Pilihan nada-nada yang ia mainkan terbilang ganjil dan rumit untuk taraf musik rock. Kita sama sekali tidak bisa mendengar petikan pentatonis dalam lagu ini. Namun ia berhasil membuat pendengar musik rock, termasuk saya, menikmati lagu unik ini tidak hanya sebagai sebuah lagu rock balada yang indah, namun juga sebuah komposisi musik yang brilian.

Steve Vai tidak hanya seseorang yang mahir dan terampil dalam memainkan gitar, namun sensibility-nya terhadap rasa patut di apresiasi. Lagu ini adalah bukti kepekaan rasa seorang Steve Vai dalam menyusun sebuah repertoar.

Nah, label apakah yang sebenarnya cocok untuk Steve Vai? Seniman ataukah selebriti? Tentu saja gambaran seorang seniman lebih cocok untuknya, daripada sekedar selebriti rock.

Glosarry:

virtuoso gitar: seseorang yang sangat terampil memainkan gitar.

Glam Rock : Aliran rock tahun 80an yang berciri make up dan busana ala hippie .

dive bombing : Teknik memanipulasi suara petikan gitar agar terdengar melengking, seperti suara bom yang dijatuhkan dari angkasa.
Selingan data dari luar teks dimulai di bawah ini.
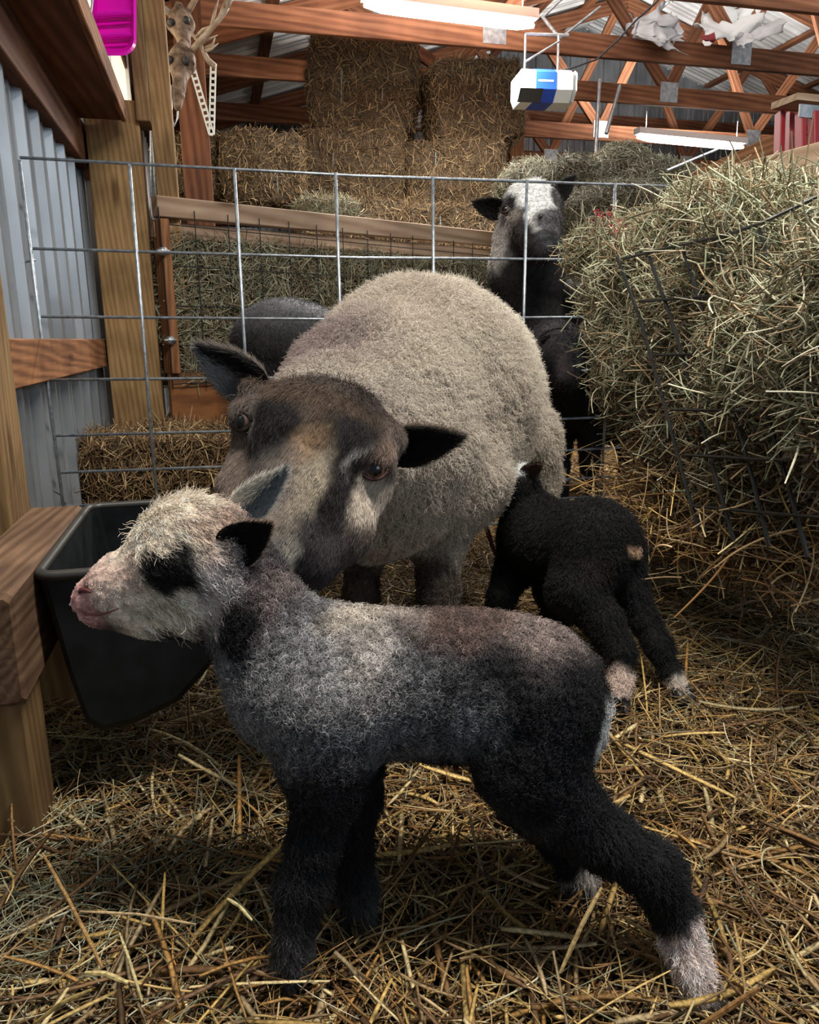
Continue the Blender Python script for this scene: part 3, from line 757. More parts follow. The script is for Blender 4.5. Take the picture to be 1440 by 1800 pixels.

riff : petikan gitar yang diulang-ulang dalam sebuah lagu

tone : warna suara gitar

pull off : teknik melepaskan jari dari sebuah senar gitar agar menghasilkan nada

hammer on : teknik mengetukkan jari pada senar gitar agar menghasilkan nada

overdrive : pedal efek gitar yang berfungsi menumpuk sinyal gitar, efek standar untuk musik rock

power chord : chord, atau kunci gitar yang biasanya hanya terdiri dari 4 senar teratas pada sebuah gitar

palm mute : teknik menahan petikan suara gitar agar terdengar seperti terbekap

bending : menarik sebuah senar agar menghasilkan nada yang lebih tinggi

picking : memetik gitar

wah-wah : pedal efek gitar yang berfungsi mengubah tone gitar, menghasilkan suara yang kedengaranya seperti mengucapkan ‘waow waow’

pickup : alat yang digunakan untuk menangkap suara gitar.

whammy bar : pedal efek gitar yang berfungsi membuat suara gitar menjadi melengking

handle tremolo : tuas pada bagian bawah gitar yang digunakan untuk meninggikan dan merendahkan nada sebuah senar gitar.